Un salario alle casalinghe. Sarebbe ora!
Se l’immagine di Rosie the Riveter durante la Seconda guerra mondiale ci fece prendere coscienza del fatto che una Donna è in grado di svolgere gli stessi lavori di un uomo, in modo analogo portò alla luce un dilemma mai risolto, in Italia come in altri paesi del mondo. Alla fine della guerra, negli USA, quando gli uomini fecero ritorno a casa e ripresero a lavorare, le donne, che li avevano sostituiti nelle fabbriche durante il periodo bellico, vennero licenziate e rilegate di nuovo al ruolo di casalinghe. Fu allora che iniziò a farsi strada l’idea che sarebbe giusto retribuire con un salario il lavoro domestico.
Ed è proprio in Italia, nel 1974, dalla voce di Mariarosa Dalla Costa, sociologa e scrittrice, co-autrice insieme a Selma James del classico “Potere femminile e sovversione sociale”, che nasce il dibattito sul lavoro domestico o casalingo come lavoro riproduttivo indispensabile al funzionamento del capitale. Il tema assunse una rilevanza internazionale attraverso la campagna “Wages For Housework”.
Nel termine “lavoro riproduttivo” la donna viene identificata come produttrice di forza-lavoro, dunque pilastro dello sviluppo economico della nazione. Un pilastro comunque non riconosciuto, subordinato, poiché dipendente dal salario del coniuge, e, in quanto tale potenzialmente vulnerabile a forme di sfruttamento invisibili o meno. È, tra altri fattori, la funzione sociale del salario a creare la frattura tra uomo e donna, la disuguaglianza. La conquista del salario per il lavoro domestico rappresenta il rifiuto dell’idea che il lavoro domestico sia, per la donna, un percorso naturale, come fosse nata per partorire, crescere figli, accudire il marito, la casa, e spesso anche gli anziani. Restituisce dignità alla donna attraverso il riconoscimento del suo lavoro, determinante per il funzionamento di una società in grado di prosperare economicamente e moralmente.
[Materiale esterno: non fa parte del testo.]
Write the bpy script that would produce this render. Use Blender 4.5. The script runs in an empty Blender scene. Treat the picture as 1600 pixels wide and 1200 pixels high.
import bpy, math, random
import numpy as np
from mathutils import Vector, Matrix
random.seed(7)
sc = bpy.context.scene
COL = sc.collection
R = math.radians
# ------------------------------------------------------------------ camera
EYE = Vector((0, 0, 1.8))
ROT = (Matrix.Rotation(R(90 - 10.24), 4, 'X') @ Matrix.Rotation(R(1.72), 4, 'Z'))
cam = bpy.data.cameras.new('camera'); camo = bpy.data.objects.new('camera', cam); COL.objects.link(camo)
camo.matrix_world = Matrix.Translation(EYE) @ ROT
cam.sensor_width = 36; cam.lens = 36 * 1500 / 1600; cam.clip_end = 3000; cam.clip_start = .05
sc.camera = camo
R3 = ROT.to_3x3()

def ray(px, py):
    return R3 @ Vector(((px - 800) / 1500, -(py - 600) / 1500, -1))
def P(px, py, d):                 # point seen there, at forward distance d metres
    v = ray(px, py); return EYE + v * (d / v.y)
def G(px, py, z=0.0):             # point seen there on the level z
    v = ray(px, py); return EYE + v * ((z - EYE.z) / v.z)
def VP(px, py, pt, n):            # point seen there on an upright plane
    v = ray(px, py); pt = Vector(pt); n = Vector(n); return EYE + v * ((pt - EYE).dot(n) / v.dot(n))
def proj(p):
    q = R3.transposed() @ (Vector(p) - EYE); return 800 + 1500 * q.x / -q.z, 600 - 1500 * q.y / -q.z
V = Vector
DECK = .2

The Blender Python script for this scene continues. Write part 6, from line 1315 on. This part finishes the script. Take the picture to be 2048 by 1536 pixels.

Fino al 2016, dati Istat ci dicono che sono 7milioni 338mila le donne che si dichiarano casalinghe nel nostro Paese. 700 mila di queste versano in condizioni di povertà assoluta. In media una casalinga lavora 50 ore settimanali (in realtà sono il doppio). Non conoscono festivi e non godono di ferie. Se tutti i lavori che svolgono per la cura della casa e all’interno della famiglia venissero retribuiti, le casalinghe dovrebbero percepire uno stipendio di almeno 3.000 euro netti al mese.
In un paese come il nostro con un mercato del lavoro moribondo e una cultura patriarcale che schiaccia la figura femminile costringendola ad una lotta perenne per i suoi innati e sacrosanti diritti, il ragionamento diventa necessariamente politico. Uno Stato che si definisce democratico, giusto, ha la responsabilità di riconoscere il lavoro domestico quale fondamento delle nostre comunità e del progresso economico-sociale dell’intera nazione. Tale riconoscimento impone la retribuzione attraverso un salario alle casalinghe. Abbiamo bisogno ora di una classe politica in grado di andare oltre il dibattito sulla questione, che agisca, che ci porti al passo con i tempi. Abbiamo bisogno di una classe politica capace di abbandonare con decisione l’era paleolitica.
“La Rivoluzione si fa nelle piazze con il popolo, ma il cambiamento si fa dentro la cabina elettorale con la matita in mano. Quella matita, più forte di qualsiasi arma, più pericolosa di una lupara e più affilata di un coltello.”